65A-38

A. QUINTERO-RAMOS¹, M. Bourne², J. Barnard², R. González-Laredo³, A. Anzaldúa-Morales⁴, M. Pensaben-Esquivel³, and R. Márquez-Meléndez⁴. (1) Faculty of Chemistry, Universidad Autónoma de Chihuahua and Instituto Tecnológico de Durango, PO BOX 1542-C, Chihuahua, Chihuahua, 31320, Mexico, (2) Institute of Food Science, Cornell University, (3) Centro de Graduados e Investigación, Instituto Tecnológico de Durango, (4) Faculty of Chemistry, Universidad Autónoma de Chihuahua

In order to attend the growing demand on frozen vegetables; texture, as a major quality parameter has to be improved. Low temperature blanching represents a viable technology to achieve this. An additive effect on firmness of processed fruits and vegetables have been observed when calcium ions were used in combination with low temperature blanch. The objective of this study was to evaluate the effect of low temperature blanching in calcium chloride solutions to increase firmness retention in frozen carrot slices and to determine optimum conditions to provide a final product with the maximum firmness. Low temperature (65ºC) blanching in CaCl2 solutions (0.05, 0.13, 0.33,0.52 and 0.6 molar) for holding times (5, 17.45, 47.5, 77.55 and 90 min.) was performed on carrots and the uptake of calcium ions and firmness in frozen carrots was measured.

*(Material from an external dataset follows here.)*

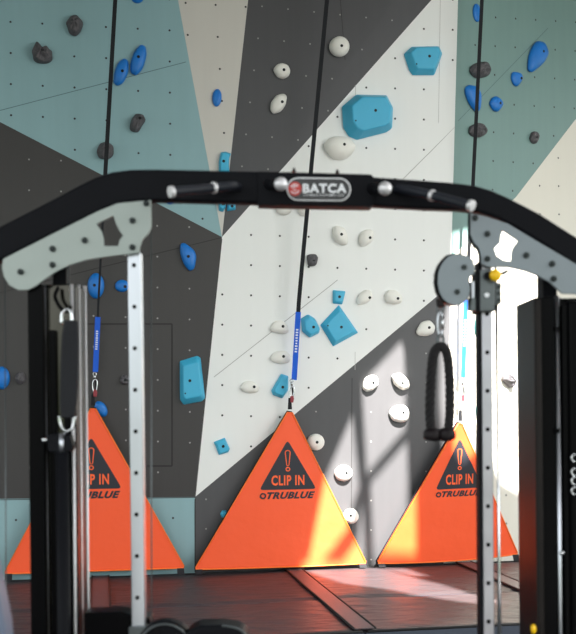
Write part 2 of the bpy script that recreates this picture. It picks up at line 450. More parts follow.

The study was optimized using a second order rotatable central composite design and results were analyzed using response surface methodology. The calcium absorption was significantly affected (p*0.05) by the CaCl2 concentration. The behavior of this variable was adjusted adequately to a second order model (R²=0.99). The firmness showed as maximum extrusion force was affected ((p*0.05) by the CaCl2 solutions and holding times. The second order model explains adequately (R²=0.86) the variability in the data. The optimum conditions were obtained in a CaCl2 concentration range (0.04-0.258 molar) with holding times (0-60 minutes); getting an extrusion force of 1693-2095 N and calcium content levels of 69-144 mg/100 g. The optimum conditions were verified experimentally, and the obtained values agreed closely with those predicted in calcium absorption and firmness values. Adoption of this technology will permit processors to obtain high firmness products.